__What is expected__
Scan each line of the records for the word "Blender" and extract the ones that have it.

__Record list__
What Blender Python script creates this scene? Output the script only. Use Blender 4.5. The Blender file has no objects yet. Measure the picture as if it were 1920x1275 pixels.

---

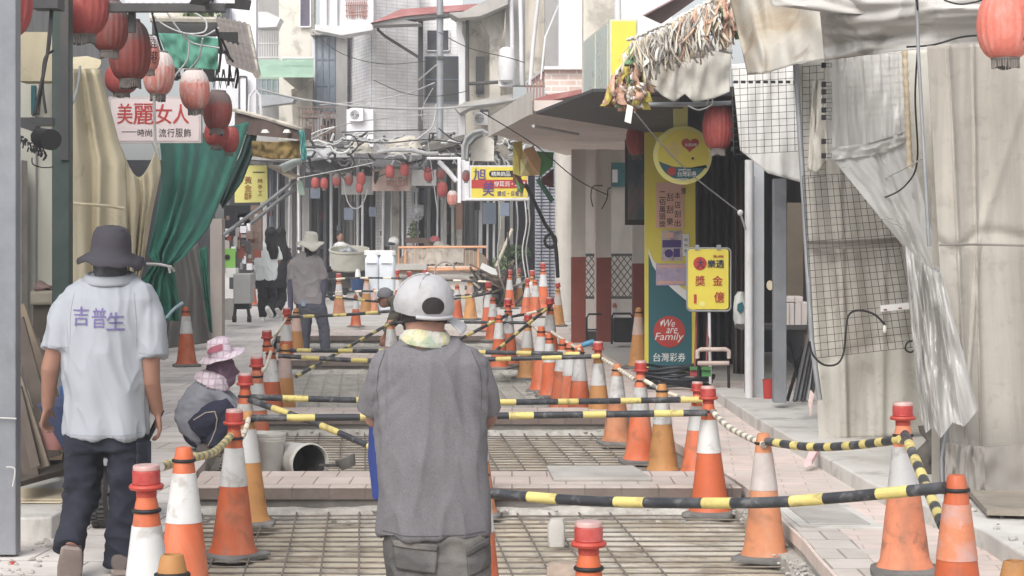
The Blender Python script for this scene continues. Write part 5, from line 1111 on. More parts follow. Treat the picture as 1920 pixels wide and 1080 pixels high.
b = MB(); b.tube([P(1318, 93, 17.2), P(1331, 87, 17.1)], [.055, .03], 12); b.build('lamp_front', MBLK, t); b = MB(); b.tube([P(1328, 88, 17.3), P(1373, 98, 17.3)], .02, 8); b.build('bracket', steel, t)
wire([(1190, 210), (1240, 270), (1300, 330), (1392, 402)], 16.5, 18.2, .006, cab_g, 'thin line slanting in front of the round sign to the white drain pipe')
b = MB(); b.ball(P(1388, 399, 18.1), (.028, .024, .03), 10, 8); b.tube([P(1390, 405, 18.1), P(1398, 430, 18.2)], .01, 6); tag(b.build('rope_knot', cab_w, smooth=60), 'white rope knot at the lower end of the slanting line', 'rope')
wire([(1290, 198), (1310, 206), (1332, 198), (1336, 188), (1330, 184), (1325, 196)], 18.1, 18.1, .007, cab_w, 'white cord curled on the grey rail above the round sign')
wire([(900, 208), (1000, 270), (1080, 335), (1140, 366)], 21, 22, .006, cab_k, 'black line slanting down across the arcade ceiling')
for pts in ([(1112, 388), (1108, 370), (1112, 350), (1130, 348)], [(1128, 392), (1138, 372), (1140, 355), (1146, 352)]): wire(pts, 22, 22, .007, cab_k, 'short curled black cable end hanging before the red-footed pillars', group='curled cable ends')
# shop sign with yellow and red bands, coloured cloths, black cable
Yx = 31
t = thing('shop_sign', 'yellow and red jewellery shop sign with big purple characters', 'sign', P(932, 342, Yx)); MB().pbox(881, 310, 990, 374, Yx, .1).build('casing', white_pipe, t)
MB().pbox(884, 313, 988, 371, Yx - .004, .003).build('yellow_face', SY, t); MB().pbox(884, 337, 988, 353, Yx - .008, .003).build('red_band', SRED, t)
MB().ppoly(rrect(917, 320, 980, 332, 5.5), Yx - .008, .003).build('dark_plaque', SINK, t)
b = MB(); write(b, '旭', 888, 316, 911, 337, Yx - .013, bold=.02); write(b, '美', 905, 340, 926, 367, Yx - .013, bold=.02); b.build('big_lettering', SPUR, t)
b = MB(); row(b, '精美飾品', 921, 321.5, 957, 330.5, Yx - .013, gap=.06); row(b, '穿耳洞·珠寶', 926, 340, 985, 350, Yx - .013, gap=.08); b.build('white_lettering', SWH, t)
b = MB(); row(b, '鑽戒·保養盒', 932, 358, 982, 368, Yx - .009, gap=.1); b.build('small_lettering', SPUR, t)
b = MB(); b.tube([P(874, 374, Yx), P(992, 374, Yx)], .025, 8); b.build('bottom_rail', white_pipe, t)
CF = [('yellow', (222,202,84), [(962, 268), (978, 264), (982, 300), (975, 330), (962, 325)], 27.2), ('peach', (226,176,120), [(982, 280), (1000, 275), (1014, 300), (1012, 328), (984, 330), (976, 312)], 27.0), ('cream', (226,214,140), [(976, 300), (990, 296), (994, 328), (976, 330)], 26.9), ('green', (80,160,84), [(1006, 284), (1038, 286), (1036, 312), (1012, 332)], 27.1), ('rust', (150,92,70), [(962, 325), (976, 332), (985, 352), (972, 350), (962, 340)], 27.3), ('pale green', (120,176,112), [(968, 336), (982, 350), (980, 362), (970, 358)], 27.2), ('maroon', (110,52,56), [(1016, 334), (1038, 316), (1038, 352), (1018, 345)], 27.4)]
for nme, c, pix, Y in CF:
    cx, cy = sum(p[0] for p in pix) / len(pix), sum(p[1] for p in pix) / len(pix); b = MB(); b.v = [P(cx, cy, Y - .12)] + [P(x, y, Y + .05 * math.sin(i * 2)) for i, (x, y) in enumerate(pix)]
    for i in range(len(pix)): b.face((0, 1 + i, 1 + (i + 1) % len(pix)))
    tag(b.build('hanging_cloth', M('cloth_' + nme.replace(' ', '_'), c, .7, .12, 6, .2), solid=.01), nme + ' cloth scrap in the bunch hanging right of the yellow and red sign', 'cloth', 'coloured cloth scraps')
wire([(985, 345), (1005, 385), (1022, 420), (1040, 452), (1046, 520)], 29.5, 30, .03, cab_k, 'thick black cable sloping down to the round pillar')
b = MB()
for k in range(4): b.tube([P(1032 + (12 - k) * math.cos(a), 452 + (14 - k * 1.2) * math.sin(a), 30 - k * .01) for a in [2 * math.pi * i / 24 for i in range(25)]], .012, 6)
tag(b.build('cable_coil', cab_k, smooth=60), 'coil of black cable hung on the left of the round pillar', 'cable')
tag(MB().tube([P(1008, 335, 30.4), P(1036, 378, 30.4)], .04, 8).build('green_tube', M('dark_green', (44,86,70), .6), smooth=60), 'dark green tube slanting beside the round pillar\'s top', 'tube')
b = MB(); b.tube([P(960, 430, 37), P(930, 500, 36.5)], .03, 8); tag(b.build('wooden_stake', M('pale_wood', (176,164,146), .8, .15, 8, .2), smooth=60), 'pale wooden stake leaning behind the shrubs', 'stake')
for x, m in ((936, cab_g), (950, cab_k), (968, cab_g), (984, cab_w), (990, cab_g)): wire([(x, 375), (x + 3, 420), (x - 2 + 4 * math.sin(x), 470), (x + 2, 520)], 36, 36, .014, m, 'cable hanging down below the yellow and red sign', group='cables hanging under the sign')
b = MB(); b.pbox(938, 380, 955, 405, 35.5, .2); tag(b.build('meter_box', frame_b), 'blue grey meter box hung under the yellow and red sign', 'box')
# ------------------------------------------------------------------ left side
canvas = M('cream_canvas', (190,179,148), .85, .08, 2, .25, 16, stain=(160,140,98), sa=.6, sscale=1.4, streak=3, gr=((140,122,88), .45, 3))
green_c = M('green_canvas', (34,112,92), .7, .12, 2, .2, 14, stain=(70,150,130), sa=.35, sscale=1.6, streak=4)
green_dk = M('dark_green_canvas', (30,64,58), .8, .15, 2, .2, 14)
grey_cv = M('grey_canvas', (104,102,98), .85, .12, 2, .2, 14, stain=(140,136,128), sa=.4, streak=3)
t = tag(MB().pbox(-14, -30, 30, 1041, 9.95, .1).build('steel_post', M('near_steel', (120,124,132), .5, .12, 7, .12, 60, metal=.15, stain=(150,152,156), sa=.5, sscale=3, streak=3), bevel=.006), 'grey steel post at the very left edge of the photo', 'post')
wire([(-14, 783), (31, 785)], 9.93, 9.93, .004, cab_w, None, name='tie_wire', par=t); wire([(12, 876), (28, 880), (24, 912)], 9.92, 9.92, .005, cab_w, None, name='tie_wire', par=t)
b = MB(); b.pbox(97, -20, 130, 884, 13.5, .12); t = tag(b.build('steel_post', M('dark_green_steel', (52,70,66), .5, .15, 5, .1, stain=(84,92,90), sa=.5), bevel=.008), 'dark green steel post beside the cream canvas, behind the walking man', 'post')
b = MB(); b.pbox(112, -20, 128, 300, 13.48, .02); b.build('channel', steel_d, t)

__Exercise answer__
What Blender Python script creates this scene? Output the script only. Use Blender 4.5. The Blender file has no objects yet. Measure the picture as if it were 1920x1275 pixels.
The Blender Python script for this scene continues. Write part 5, from line 1111 on. More parts follow. Treat the picture as 1920 pixels wide and 1080 pixels high.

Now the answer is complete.